A City in Mourning, Again

I don’t write often about sports, even though I am a fan of the Cleveland teams (baseball, football, basketball in that order). Fred Wilson wrote a post about LeBron James leaving the Cavs and I responded. It is hard for people not raised with the Cleveland sports mentality to understand. So I wanted to include my comment here, mostly for my own history.


Unless you are from Cleveland (I was born there but moved to Portland, OR in college) and are a sports fan of its teams, there is just no way to understand the emotions of the city right now. (And for those of you critcizing Dan Gilbert, you are absolutely right. It was silly and probably stupid but that letter was not aimed at players; it was aimed at Cleveland fans. And every fan in the city wanted to give Gilbert a ticker-tape parade just for saying it.) Some of this is about LeBron James but most of the reaction is to a lifetime of heartache, of almost wins and our players bringing championships to other teams and teams moved and hopes dashed. It is visceral and emotional and had absolutely nothing to do with LeBron leaving. Well, not totally anyway. It is anything but rational.
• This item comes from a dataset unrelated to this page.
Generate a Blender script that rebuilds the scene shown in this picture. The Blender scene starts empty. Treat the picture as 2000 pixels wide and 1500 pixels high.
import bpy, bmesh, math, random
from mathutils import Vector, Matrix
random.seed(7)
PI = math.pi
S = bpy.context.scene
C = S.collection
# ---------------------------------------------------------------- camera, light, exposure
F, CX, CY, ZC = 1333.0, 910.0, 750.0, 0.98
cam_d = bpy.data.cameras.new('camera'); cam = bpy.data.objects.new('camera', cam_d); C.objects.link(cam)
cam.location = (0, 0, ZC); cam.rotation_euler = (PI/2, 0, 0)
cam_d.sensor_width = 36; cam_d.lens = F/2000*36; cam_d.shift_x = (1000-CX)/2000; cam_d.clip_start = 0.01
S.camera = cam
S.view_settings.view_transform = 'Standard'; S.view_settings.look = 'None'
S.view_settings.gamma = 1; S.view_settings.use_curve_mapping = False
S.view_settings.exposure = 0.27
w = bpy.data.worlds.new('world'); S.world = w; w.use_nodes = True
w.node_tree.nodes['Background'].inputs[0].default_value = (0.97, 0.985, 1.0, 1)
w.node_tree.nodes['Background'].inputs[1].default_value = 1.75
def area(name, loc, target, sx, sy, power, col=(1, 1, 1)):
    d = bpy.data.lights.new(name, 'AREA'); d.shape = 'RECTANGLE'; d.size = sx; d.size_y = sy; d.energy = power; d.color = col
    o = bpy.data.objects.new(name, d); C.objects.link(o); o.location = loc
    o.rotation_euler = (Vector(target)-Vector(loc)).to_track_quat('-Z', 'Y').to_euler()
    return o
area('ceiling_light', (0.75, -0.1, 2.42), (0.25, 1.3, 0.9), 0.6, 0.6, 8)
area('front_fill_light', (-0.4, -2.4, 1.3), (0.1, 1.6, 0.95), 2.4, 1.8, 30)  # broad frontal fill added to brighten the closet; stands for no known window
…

It is a long history of this. It is Michael Jordan’s shot over Craig Ehlo when the Cavs were the best team in the league, it is Jose Mesa imploding in the ninth inning of the seventh game of the 1997 World Series to an expansion team that bought a championship. It was about Earnest Byner fumbling on the one yard line that would have sent the Browns to the Super Bowl and John Elway driving 98 yards for a touchdown and the win in another playoff game with one minute left on the clock. It was about Bill Belichek cutting Bernie Kosar and Manny Ramirez winning multiple World Series’ in Boston and Cliff Lee and CC Sabathia facing each other in game one of the World Series last year both playing for different teams. It is about Brian Sipe’s interception in the end zone that cost us the Super Bowl appearance in 1980 and about 30 years of futile owners and managers who traded away championship players for over the hill nobodies. It is a little about LeBron James and the fact that our best hope for a championship in a long-time was unable to do it even when the Cavs surrounded him by five [actually, four as LeBron was the fifth] former All-Stars. And it was, most of all, about Art Modell ripping out the heart of the city and selling it to Baltimore in the back of an airplane (and then that team winning the Super Bowl shortly thereafter).
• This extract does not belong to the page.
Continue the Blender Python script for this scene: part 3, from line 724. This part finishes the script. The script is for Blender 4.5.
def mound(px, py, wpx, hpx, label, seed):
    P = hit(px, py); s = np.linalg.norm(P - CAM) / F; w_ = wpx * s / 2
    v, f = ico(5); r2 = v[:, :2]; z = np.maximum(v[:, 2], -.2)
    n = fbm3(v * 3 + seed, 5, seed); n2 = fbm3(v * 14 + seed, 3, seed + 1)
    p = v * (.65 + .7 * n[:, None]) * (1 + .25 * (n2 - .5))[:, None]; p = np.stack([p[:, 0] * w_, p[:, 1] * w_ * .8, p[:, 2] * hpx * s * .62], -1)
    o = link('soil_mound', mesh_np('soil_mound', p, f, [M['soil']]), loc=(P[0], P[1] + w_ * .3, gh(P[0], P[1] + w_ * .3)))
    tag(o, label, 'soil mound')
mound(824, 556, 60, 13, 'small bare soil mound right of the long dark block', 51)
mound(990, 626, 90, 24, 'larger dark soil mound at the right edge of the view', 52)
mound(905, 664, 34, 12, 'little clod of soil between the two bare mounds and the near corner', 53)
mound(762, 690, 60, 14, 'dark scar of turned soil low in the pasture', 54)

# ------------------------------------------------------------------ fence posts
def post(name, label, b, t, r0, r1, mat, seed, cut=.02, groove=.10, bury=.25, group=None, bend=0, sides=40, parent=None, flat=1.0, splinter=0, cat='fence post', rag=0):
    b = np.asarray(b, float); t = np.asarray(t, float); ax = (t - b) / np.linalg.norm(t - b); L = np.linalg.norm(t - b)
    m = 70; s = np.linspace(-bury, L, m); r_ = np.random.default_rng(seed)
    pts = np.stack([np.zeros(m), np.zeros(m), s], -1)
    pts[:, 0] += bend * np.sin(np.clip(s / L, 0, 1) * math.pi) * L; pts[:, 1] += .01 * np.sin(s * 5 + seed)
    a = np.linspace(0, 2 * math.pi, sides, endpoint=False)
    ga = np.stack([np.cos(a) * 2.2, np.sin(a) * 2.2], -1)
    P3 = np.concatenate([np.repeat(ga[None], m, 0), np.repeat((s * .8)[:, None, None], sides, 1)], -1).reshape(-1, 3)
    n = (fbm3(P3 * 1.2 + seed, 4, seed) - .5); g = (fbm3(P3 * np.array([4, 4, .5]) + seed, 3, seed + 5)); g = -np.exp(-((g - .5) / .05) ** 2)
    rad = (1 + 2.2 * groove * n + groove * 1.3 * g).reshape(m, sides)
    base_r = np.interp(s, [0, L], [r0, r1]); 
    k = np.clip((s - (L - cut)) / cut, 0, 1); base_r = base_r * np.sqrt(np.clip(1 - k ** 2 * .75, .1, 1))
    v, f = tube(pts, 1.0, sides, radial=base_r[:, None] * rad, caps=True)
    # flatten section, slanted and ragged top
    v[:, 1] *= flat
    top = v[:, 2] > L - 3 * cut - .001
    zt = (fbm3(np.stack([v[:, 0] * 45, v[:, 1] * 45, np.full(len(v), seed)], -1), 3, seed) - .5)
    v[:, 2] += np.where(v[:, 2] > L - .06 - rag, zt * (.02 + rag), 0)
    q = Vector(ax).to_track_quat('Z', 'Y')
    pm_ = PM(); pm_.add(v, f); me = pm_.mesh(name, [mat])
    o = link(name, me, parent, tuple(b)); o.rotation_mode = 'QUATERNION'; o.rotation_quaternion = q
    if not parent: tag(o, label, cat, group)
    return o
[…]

Rationally you and your commenters are right. The balance of power in the NBA has shifted to the players. There are four major teams in the NBA and the rest are also rans: Boston, LA Lakers, Orlando and Miami. Each team has multiple All-Stars who were brought together in circumvention, you could say, of the intention of the rules of the league. And I don’t think anyone in Cleveland would begrudge LeBron for saying he wants to win championships and he feels his best chance of doing that is in Miami with Wade and Bosh. He happens to be right, in my opinion, given how the NBA works. Even Clevelanders would say we have lost good players before and will in the future, too. Sure, the initial hurt feelings would have been that but that is not what drove fans into the street to burn LeBron jerseys. What drove fans into the street was the way he did it.
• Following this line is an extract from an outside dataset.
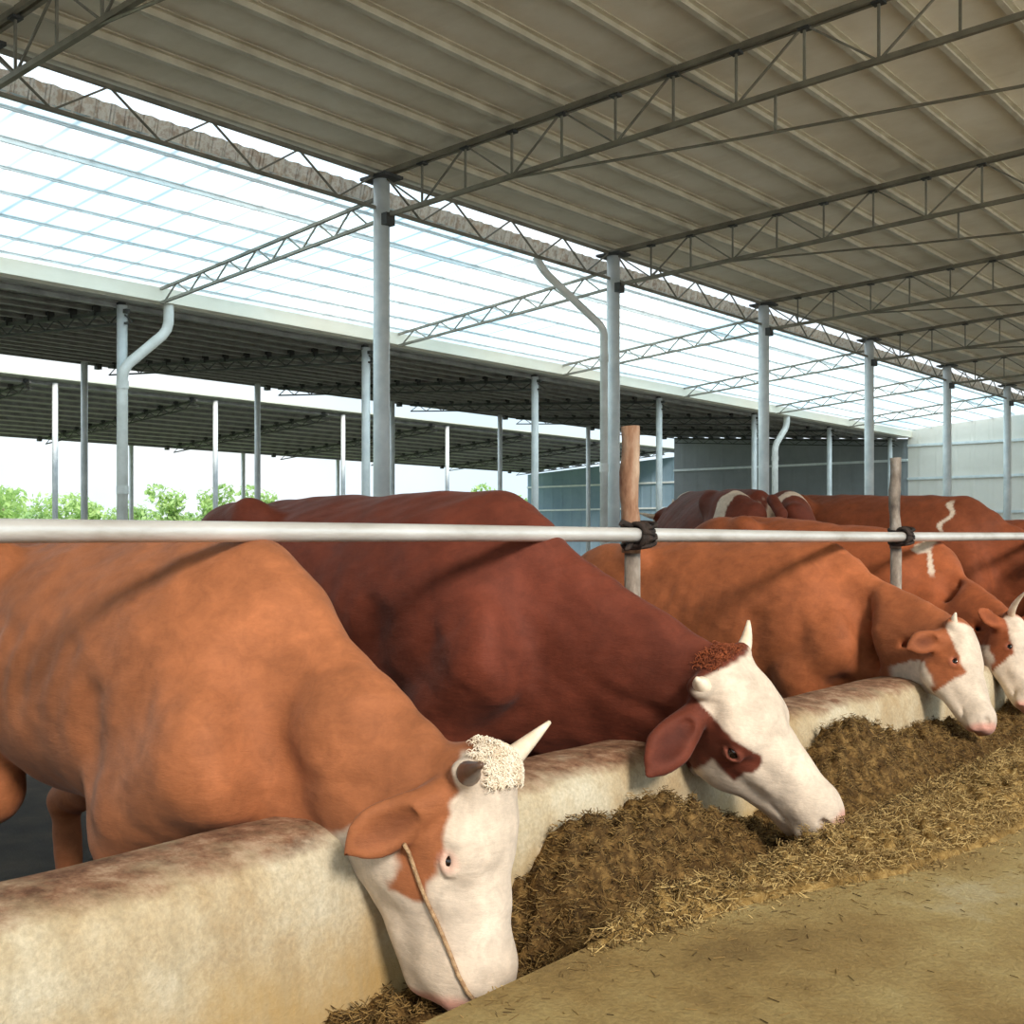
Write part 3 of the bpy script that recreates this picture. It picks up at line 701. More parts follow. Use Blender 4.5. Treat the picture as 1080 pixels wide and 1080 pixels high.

What did LeBron do? He signed a three year contract and, one year into it, started courting the media and talking about free agency, giving the impression he was just waiting out his time. He didn’t tell the Cavs until he was on the air, giving Cleveland no chance to sign another top notch free agent (whether they could or not), he did it with an in-your-face style that is completely not Cleveland, and he did it in the most narcistic, self-serving way. It was an embarrassment for the city and an affront to the state.

And given everything else, given all the close calls and stolen dreams, it was completely unexpected from a Cleveland native son.